Sermons

Summary: Use of Psalm 88 to ask Where God Is in those hurting days of our lives

Where is God When It Hurts?

Psalm 88

LORD, you are the God who saves me;

day and night I cry out to you.

May my prayer come before you;

turn your ear to my cry.

I am overwhelmed with troubles

and my life draws near to death.

I am counted among those who go down to the pit;

I am like one without strength.

I am set apart with the dead,

like the slain who lie in the grave,

whom you remember no more,

who are cut off from your care.

You have put me in the lowest pit,

in the darkest depths.

Your wrath lies heavily on me;

you have overwhelmed me with all your waves.

You have taken from me my closest friends

and have made me repulsive to them.

I am confined and cannot escape;

my eyes are dim with grief.

I call to you, LORD, every day;

I spread out my hands to you.

Do you show your wonders to the dead?

Do their spirits rise up and praise you? Is your love declared in the grave,

your faithfulness in Destruction?

Are your wonders known in the place of darkness,

or your righteous deeds in the land of oblivion?

But I cry to you for help, LORD;

in the morning my prayer comes before you.

Why, LORD, do you reject me

and hide your face from me?

From my youth I have suffered and been close to death;

I have borne your terrors and am in despair.

Your wrath has swept over me;

your terrors have destroyed me.

All day long they surround me like a flood;

they have completely engulfed me.

You have taken from me friend and neighbor—

darkness is my closest friend.

What a depressing passage! In a Book of Hymns dedicated to praising God, we find this scripture. It makes Job look like a lollipop factory.

We are continuing our series that you asked for last fall – our Sermons from the Pews Series. You asked address the question, Where is God when it Hurts? Our scripture this morning tells us that we are not the first to ask the question and I dare say, we won’t be the last.

This Psalm is one of those classified as a lament. Sixty-one of the Psalms are fall into this category and there are another five or six that are particularly laments. So what we read here isn’t all that unusual except . . . it’s different. All the other lament Psalms turn at some point and praise God for his work. All the other laments find a way from darkness to light - but not the 88th. Not once does the writer proclaim his trust in God or praise him for what he will do. Just on and on about being deserted by God. Depressing!

I have had a love affair with the Psalm forever. It was from this passage that I preached my first sermon in a church. (I have to tell you it was a real stinker.) My wife has claimed that this Psalm has been my mistress for the last 15 years and while I will certainly not admit to that I will tell you that I have spent hours and hours poring over this particular passage. In a very strange way, God has spoken to me through this passage time and time again.

I think it can speak to all of us from time to time. At one time or another in your life, you’ve asked God, in your time of greatest need, why he has deserted you. At some point in your life you’ve worn holes in your trousers from praying and . . . nothing. You have done all the things you were suppose to do in life, you’ve been a good Christian and yet the God you worship is absent when you need him most.

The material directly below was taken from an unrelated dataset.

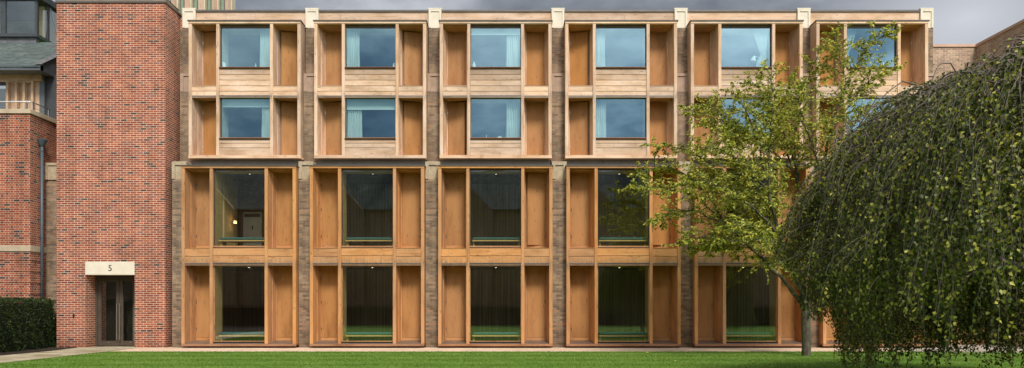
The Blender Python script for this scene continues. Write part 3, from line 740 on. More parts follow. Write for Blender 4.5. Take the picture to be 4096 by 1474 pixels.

“Why, LORD, do you reject me

and hide your face from me?”

The Psalmist wasn’t the first and to be honest, he wasn’t even the best at complaining about God absence. Philip Yancey tells the story from a migrant farmhand’s mother.

Last year, she begin, we went to a little church in New Jersey . . . We had all our children there, the baby included. The Reverend Jackson was there, I can’t forget his name, and he told us to be quiet, and he told us how glad we should be that we’re in this country, because it’s Christian, and not ‘godless.”

Then my husband went and lost his temper; something happened to his nerves, I do believe. He got up and started shouting, yes sir. He went up to the Reverend Mr. Jackson and told him to shut up and never speak again – not to us, the migrant people. He told him to go back to his church, wherever it is, and leave us alone and don’t be standing up there looking like he was nice to be doing us a favor.